En ce qui concerne la politique, l'opposition souhaite que la transition soit courte et que le processus s'accélère. Ils se plaignent aussi beaucoup parce qu'il y a des leaders emprisonnés, même si, grâce aussi à la médiation de l'archevêque de Conakry Vincent Coulibaly, il y a eu récemment plusieurs libérations". Selon Mgr Balla, il faut aussi reconnaître que parfois les manifestations de l'opposition bloquent le pays, "les gens ne peuvent pas travailler, les enfants ont des difficultés à aller à l'école", mais dans les régions intérieures, par exemple là où je vis, à environ 1000 km de la capitale, il n'y a pas de problèmes de ce point de vue. L'évêque reconnaît que même dans son pays, comme dans d'autres pays de la région, la junte putschiste bénéficie d'un certain soutien de la part de la population : "le peuple est du côté de cette junte. Même lorsqu'il y a des manifestations contre elle, il y en a plusieurs en faveur des militaires".

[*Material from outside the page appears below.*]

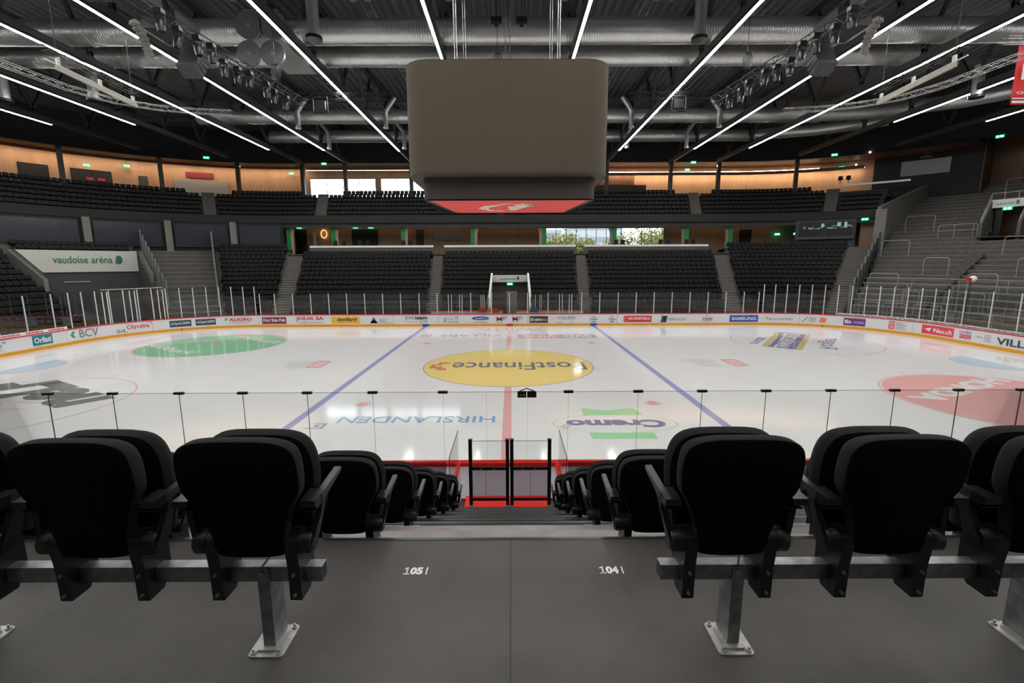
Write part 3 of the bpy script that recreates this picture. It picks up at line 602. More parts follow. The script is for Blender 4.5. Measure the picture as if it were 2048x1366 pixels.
paint('ice_logo', 'ip_lgrey', MB().grid([[(x, y, .005) for x, y in q] for q in (((-6.72, -9.72), (-6.1, -9.72), (-6.1, -9.2), (-6.6, -9.2)), ((-6.64, -9.64), (-6.2, -9.64), (-6.2, -9.28), (-6.5, -9.28)))])); paint('ice_logo', 'ip_mblue', disc(-6.38, -9.45, .1, .006, 16))
itext('VILLARS', -5.2, -.55, 9.95, 11.0, 'ip_lgrey', 0)
paint('ice_logo', 'ip_pink', MB().grid([[(-6.25+a*q[0], 10.5+a*q[1]*1.6, .005) for q in ((1, 1), (-1, 1), (-1, -1), (1, -1), (1, 1))] for a in (.36, .24)])); itext('+', -6.4, -6.1, 10.2, 10.8, 'ip_pink', .03)
paint('ice_logo', 'ip_pink', rc(.6, 3.7, 9.2, 10.9), 'pink half of a wide bar'); paint('ice_logo', 'ip_lgrey', rc(3.7, 6.45, 9.2, 10.9)); itext('SVD', 4.0, 6.1, 9.45, 10.6, 'ip_white', .02); itext('VINS', 1.0, 3.5, 9.45, 10.6, 'ip_white', .02)
itext('W|MY', -2.2, 2.1, 13.3, 14.5, 'ip_lgrey', 0); paint('ice_logo', 'ip_pink', ring(0, 15.9, 2.9, 2.97, .004, a0=PI*1.02, a1=PI*1.98))
for s, x0 in ((-1, -12.2), (1, 9.7)):
    for i in range(5): paint('ice_logo', 'ip_lgrey', rc(x0+.1*i, x0+1.5+(.1*(i % 2)), 1.1-.4*i, 1.18-.4*i, .004))
    if s < 0: paint('ice_logo', 'ip_red_soft', poly([(-10.55, -.5), (-9.95, -.5), (-9.85, -.3), (-9.85, 1.15), (-10.0, 1.3), (-10.6, 1.3), (-10.7, 1.1), (-10.7, -.3)], .004)); itext('20', -10.6, -9.95, -.2, .35, 'ip_white', .02); itext('ans', -10.55, -10.0, .5, .95, 'ip_white', .02)
    else: paint('ice_logo', 'ip_red_soft', poly([(11.9, -.5), (12.6, -.5), (12.7, -.3), (12.7, 1.15), (12.55, 1.3), (11.9, 1.3), (11.8, 1.1), (11.8, -.3)], .004)); itext('20', 11.9, 12.6, -.2, .35, 'ip_white', .02); itext('ans', 11.95, 12.5, .5, .95, 'ip_white', .02)
def quadtext(body, A, B, Cc, D, mt, bold=.02, name='ice_lettering'):   # A start-bottom, B end-bottom, C end-top, D start-top
    f = lambda x, y: tuple(A[i]*(1-x)*(1-y)+B[i]*x*(1-y)+Cc[i]*x*y+D[i]*(1-x)*y for i in range(2))+(.006,)
    return paint(name, mt, text_mb(MB(), body, f, bold))
quadtext('HONDA', (22.18, -3.03), (15.93, -6.35), (16.6, -7.1), (22.75, -3.95), 'ip_white', .05)
quadtext('neLF', (-16.0, -5.9), (-22.1, -2.4), (-24.2, -4.7), (-17.6, -7.9), 'ip_grey', .06)
quadtext('Vaudoise', (-19.5, 3.3), (-24.6, 6.7), (-24.2, 7.6), (-19.1, 4.2), 'ip_white', .02); quadtext('Vaudoise', (-15.9, 6.9), (-20.9, 10.6), (-20.4, 11.5), (-15.5, 7.9), 'ip_white', .02)
paint('ice_logo', 'ip_navy', poly([(20.93, 11.5), (22.25, 10.4), (20.3, 7.6), (17.78, 4.15), (16.65, 5.25), (19.0, 8.4)], .005), 'dark blue banner'); 
for a in (((20.75, 11.7), (21.0, 11.55), (18.95, 8.4), (16.6, 5.2), (16.3, 5.4), (18.6, 8.6)), ((22.2, 10.4), (22.5, 10.15), (20.6, 7.4), (18.1, 3.95), (17.8, 4.15), (20.3, 7.6))): paint('ice_logo', 'ip_gold', poly(a, .005), 'gold edge')
quadtext('TRANSPORTS', (17.45, 4.45), (21.9, 10.35), (21.1, 11.1), (16.95, 5.1), 'ip_white', .02); quadtext('SUISSE', (16.5, 6.2), (18.5, 8.8), (18.1, 9.1), (16.1, 6.5), 'ip_navy', .02)
quadtext('Roger', (19.4, 5.0), (22.6, 9.0), (23.4, 8.0), (20.3, 4.0), 'ip_navy', .0)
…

En outre, "apparemment, il y a des dirigeants politiques à l'étranger qui manipulent la population et on rapporte que des jeunes reçoivent de l'argent pour descendre dans la rue et manifester, ce qui n'est pas bon". Parmi les signes positifs de changement, Mgr Balla cite l'amélioration générale de la situation dans la capitale Conakry et le développement des infrastructures : "le réseau routier s'est amélioré et même le vieux problème de l'électricité est maintenant presque résolu dans plusieurs villes. Là où j'habite, l'électricité fonctionne parfaitement, comme dans la capitale et dans d'autres villes. Il y a quelques années encore, le service était très médiocre. Ils construisent de nouvelles maisons avec des critères modernes et l'économie s'améliore. En outre, je peux vous assurer que la plupart des infrastructures sont construites avec les ressources du pays et non avec des interventions extérieures. Les enfants vont tous à l'école, ce qui est considéré comme fondamental par tout le monde. C'est aussi pour cela que la population se méfie des manifestations, parce qu'elles empêchent le déroulement normal des cours".
La communauté catholique représente une composante minoritaire de la population (85% de musulmans, 10% de chrétiens, dont 8% de catholiques, le reste étant représenté par des sectes et des croyances locales), mais c'est une composante écoutée dans le pays, y compris au niveau sociopolitique. "Les représentants de la communauté catholique, rapporte Mgr Balla, interviennent sur les questions publiques, et ils le font toujours avec les musulmans. Lorsqu'il y a des problèmes, les politiciens ou les populations se tournent vers Mgr Vincent Coulibaly et le Grand Imam El Hadj Mamadou Saliou Camara (ensemble sur la photo, ndlr). Ces deux autorités sont souvent sollicitées lorsqu'une médiation est nécessaire. Et ce n'est pas seulement le cas aujourd'hui, c'était aussi le cas sous Alpha Condé.
Les gens les écoutent. Les leaders de la communauté catholique ont toujours eu cette attitude d'ouverture au dialogue inclusif, où chacun peut intervenir pour soutenir la croissance du pays. C'est aussi la raison pour laquelle l'archevêque et l'imam sont intervenus pour libérer les leaders de l'opposition emprisonnés. Le pays a besoin d'une nouvelle Constitution que le Parlement de transition devra élaborer, et tout le monde est nécessaire. Dans ce même Parlement, la communauté catholique est également représentée". En effet, les autorités qui ont établi les critères de sélection du Parlement de transition ont également demandé aux communautés catholique et islamique d'exprimer leurs représentants.